This song appeared on the albums 1984, Best of Volume 1, Live: Right Here, Right Now and The Best of Both Worlds.

Parts of Jump had originally been written on the back of a tour bus in the late 1970s/early 1980s. However, the band had always felt the song didn't quite fit any of the albums they'd been working on. David Lee Roth and Ted Templeman were the biggest opponents of Eddie's keyboard songs and consistently vetoed recording this song for more than two years.

When Eddie gained control in the studio by building 5150, he was able to record more with just Alex and Don Landee. One day the three laid down the basic tracks to the song and presented it the following day to Dave, Mike, and Ted. Whether the rest of the band truly loved the song or felt somewhat compelled to record it is not known, but soon Dave was writing lyrics for it.

David wrote the lyrics around a single phrase: "go ahead and jump." He came up with the line after watching the news and seeing a man on top of the Arco Tower threatening to commit suicide. The vocalist thought that there's always at least one person in the crowd telling the guy to "go ahead and jump."

Eddie recorded the song using an Oberheim OBX-A keyboard. The solo was spliced together from at least two different takes.

The ending of the song has a history all its own. The main riff for Top of the World was written around the ending of Jump. However, the ending of Jump had been heard before, during the 1983 Us Festival, when Eddie played it at the end of Dance the Night Away.

Jump spent 5 weeks at #1 on the charts. The single was certified gold on 04/03/84.
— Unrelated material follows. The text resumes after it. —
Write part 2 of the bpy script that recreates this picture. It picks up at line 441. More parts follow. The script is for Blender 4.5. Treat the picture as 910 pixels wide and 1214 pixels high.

The video for Jump (the first from the album), produced by Robert Lombard and directed by Pete Angelus, debuted on 12/31/83. It was filmed using 16mm hand-held cameras at The Complex in Santa Monica, CA. The entire cost for the video was a little more than $6,000 (though David Lee Roth liked to claim the total cost was only $600).

The video version of the song differed slightly from the album version.

Sharp-eyed viewers will also notice Eddie's keyboard is quite dusty, proof that it's the music that's most important, not the image.

When it came time for Sammy Hagar to sing the song in concert on the 5150 tour, he used to pull a person out of the crowd to sing for him. After this tour he was comfortable enough to sing it on his own.

Aztec Camera recorded an acoustic version of the song as a b-side to their All I Need Is Everything single and later included it on their live album, Backwards and Forwards, and on the compilation album, Retrospect. When Aztec Camera performed the song live, vocalist Roddy Frame would introduce it as "an American folk song about girls who commit suicide."

The group Bus Stop released a techno/dance version of Jump (Festival, 1795) in 1999.

Jump was on an Australian compilation album named Throbbin' '84, released at the beginning of 1984.

The song also appeared on the compilations Slammin’ Sports Jams Vol. 1 (Simitar, 1998) and Best of Superstars Vol. 1 (1999 from Germany).

The song was to appear in the Ricky Gervais UK TV series An Idiot Abroad, in a scene where the star Karl Pilkington performs the song with a chorus club. The rendition was so bad, the band worked to ban it from a U.S. or DVD release, but the full version was aired in the UK.